**What needs to be done**
Copy all lines of the listing that include the string "picture".

**Entries**
— begin —
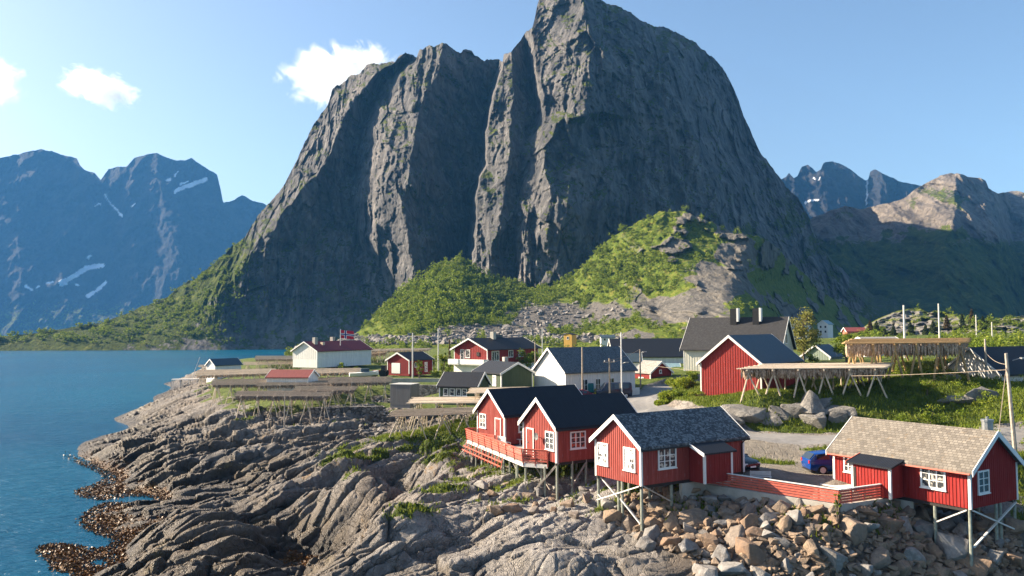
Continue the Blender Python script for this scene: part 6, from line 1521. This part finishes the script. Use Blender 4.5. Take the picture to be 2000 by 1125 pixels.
— end —
— begin —
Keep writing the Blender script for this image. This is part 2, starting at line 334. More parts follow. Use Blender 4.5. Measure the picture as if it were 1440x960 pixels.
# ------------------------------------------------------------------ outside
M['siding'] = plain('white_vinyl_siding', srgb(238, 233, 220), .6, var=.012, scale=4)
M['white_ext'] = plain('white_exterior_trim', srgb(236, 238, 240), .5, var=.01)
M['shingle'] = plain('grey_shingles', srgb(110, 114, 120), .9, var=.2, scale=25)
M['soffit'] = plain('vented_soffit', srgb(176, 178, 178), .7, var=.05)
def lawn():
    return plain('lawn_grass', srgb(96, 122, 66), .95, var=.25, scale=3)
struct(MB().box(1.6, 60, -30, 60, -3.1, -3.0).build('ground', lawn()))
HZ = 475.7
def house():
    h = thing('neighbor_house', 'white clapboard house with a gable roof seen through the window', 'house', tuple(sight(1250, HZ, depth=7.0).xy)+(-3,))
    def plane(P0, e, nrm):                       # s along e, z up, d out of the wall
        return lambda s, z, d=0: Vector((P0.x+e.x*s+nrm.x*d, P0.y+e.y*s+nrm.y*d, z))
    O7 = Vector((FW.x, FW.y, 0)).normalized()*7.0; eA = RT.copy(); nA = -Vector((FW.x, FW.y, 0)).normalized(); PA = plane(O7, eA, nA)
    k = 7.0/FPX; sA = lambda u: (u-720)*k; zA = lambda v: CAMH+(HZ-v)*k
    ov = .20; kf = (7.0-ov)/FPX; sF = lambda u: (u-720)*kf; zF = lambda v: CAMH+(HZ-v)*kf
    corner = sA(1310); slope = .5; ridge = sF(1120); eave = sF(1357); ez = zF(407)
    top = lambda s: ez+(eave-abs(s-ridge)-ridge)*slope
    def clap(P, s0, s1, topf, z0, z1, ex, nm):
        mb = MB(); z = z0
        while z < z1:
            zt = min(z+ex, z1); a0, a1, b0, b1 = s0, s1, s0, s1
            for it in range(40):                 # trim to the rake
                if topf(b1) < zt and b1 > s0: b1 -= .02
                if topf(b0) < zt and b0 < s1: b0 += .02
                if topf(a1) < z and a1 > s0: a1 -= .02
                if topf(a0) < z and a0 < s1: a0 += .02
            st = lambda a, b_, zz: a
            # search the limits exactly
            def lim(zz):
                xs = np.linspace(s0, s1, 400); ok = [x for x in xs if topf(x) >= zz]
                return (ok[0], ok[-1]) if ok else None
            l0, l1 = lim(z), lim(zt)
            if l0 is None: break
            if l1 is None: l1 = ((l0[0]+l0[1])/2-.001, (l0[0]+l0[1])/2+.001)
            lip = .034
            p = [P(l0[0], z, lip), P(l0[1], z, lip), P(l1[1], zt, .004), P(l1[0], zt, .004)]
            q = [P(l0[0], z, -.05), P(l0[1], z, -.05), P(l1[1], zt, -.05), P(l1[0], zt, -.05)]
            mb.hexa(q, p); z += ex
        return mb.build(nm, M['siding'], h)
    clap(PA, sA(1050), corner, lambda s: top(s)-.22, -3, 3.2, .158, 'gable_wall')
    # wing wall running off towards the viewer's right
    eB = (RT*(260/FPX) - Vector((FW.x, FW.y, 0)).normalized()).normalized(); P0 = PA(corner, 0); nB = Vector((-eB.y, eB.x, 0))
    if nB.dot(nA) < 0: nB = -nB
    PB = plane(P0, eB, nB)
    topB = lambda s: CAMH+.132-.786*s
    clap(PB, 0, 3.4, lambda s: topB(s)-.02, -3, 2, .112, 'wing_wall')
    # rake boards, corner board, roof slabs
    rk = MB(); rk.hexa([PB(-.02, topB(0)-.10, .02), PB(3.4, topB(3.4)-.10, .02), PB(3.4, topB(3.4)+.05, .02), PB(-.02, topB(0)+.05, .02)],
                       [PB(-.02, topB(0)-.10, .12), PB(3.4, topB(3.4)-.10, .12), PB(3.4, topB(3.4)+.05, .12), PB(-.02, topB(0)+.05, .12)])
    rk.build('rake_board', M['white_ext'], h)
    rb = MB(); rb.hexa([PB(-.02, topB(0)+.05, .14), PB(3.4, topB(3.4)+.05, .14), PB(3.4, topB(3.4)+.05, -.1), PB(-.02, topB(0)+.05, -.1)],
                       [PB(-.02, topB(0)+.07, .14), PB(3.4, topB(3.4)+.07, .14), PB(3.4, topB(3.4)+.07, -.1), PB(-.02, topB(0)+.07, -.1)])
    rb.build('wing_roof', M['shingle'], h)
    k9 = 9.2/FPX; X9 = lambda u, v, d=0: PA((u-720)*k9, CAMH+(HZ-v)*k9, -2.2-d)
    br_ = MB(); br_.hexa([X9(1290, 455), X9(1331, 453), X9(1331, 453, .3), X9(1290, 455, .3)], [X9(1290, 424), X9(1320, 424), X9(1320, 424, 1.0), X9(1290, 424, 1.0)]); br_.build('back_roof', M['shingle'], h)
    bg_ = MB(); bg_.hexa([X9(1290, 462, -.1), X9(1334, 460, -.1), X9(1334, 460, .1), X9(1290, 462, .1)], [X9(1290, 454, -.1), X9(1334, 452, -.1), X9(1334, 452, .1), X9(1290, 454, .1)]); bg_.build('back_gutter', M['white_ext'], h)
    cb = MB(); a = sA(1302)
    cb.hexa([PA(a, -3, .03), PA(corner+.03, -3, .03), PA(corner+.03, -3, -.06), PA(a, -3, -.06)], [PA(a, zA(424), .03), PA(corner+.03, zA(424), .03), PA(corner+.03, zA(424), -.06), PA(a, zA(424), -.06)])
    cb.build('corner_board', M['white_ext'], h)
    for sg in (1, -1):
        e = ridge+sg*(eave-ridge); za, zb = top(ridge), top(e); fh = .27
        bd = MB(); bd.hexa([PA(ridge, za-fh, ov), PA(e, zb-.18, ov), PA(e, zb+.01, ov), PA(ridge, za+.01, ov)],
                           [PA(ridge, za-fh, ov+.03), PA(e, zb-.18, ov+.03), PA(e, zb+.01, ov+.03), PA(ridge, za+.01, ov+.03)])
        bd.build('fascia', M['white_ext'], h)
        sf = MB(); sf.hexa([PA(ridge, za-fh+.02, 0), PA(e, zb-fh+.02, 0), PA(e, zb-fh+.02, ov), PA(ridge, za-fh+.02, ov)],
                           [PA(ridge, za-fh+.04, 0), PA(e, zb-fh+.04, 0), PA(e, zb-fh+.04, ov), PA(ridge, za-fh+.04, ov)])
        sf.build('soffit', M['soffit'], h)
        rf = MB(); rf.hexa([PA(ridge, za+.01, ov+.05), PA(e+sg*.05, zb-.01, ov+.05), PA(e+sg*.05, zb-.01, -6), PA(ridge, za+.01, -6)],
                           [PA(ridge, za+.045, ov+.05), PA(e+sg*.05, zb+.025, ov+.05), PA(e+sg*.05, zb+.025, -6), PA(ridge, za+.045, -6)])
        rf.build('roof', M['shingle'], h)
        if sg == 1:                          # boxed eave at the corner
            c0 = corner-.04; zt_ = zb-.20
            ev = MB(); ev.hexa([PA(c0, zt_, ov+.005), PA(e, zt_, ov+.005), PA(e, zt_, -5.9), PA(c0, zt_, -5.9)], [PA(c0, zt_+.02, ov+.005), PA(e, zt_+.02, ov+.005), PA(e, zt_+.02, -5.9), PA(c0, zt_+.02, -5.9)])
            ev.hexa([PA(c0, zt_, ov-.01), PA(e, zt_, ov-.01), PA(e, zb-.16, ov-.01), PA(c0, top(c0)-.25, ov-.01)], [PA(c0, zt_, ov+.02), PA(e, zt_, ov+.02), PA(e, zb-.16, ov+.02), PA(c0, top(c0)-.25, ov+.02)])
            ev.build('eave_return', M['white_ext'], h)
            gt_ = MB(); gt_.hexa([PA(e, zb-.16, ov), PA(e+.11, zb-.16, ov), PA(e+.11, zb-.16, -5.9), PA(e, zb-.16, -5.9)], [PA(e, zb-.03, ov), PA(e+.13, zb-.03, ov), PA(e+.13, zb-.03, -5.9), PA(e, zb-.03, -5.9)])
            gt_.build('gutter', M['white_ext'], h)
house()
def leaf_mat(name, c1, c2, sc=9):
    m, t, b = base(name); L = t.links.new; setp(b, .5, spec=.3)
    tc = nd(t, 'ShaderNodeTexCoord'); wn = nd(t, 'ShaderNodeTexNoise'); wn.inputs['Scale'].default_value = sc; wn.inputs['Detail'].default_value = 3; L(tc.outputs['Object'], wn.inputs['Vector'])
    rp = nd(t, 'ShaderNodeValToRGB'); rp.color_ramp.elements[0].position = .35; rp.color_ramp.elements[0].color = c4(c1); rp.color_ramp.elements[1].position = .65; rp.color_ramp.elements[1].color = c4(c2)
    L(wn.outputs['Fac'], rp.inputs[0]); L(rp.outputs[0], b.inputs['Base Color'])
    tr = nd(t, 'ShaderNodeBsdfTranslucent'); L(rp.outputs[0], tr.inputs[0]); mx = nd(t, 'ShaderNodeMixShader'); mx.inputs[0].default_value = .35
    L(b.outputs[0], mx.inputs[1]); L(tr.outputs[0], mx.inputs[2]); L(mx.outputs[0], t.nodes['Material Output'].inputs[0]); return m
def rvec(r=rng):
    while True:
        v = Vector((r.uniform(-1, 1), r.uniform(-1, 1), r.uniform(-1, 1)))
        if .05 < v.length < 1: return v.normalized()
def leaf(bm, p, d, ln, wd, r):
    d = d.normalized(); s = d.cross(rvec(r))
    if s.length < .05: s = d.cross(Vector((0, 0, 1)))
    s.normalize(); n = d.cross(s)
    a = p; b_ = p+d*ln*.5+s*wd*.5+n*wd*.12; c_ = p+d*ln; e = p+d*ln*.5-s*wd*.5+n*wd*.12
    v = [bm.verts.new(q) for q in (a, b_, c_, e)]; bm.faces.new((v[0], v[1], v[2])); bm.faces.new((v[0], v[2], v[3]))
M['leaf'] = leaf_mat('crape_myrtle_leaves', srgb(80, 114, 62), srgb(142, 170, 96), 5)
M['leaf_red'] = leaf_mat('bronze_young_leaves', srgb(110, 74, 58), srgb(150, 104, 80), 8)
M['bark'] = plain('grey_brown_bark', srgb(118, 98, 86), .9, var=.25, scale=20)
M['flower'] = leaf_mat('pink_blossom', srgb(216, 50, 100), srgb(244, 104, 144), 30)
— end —
**Task response**
Continue the Blender Python script for this scene: part 6, from line 1521. This part finishes the script. Use Blender 4.5. Take the picture to be 2000 by 1125 pixels.
Keep writing the Blender script for this image. This is part 2, starting at line 334. More parts follow. Use Blender 4.5. Measure the picture as if it were 1440x960 pixels.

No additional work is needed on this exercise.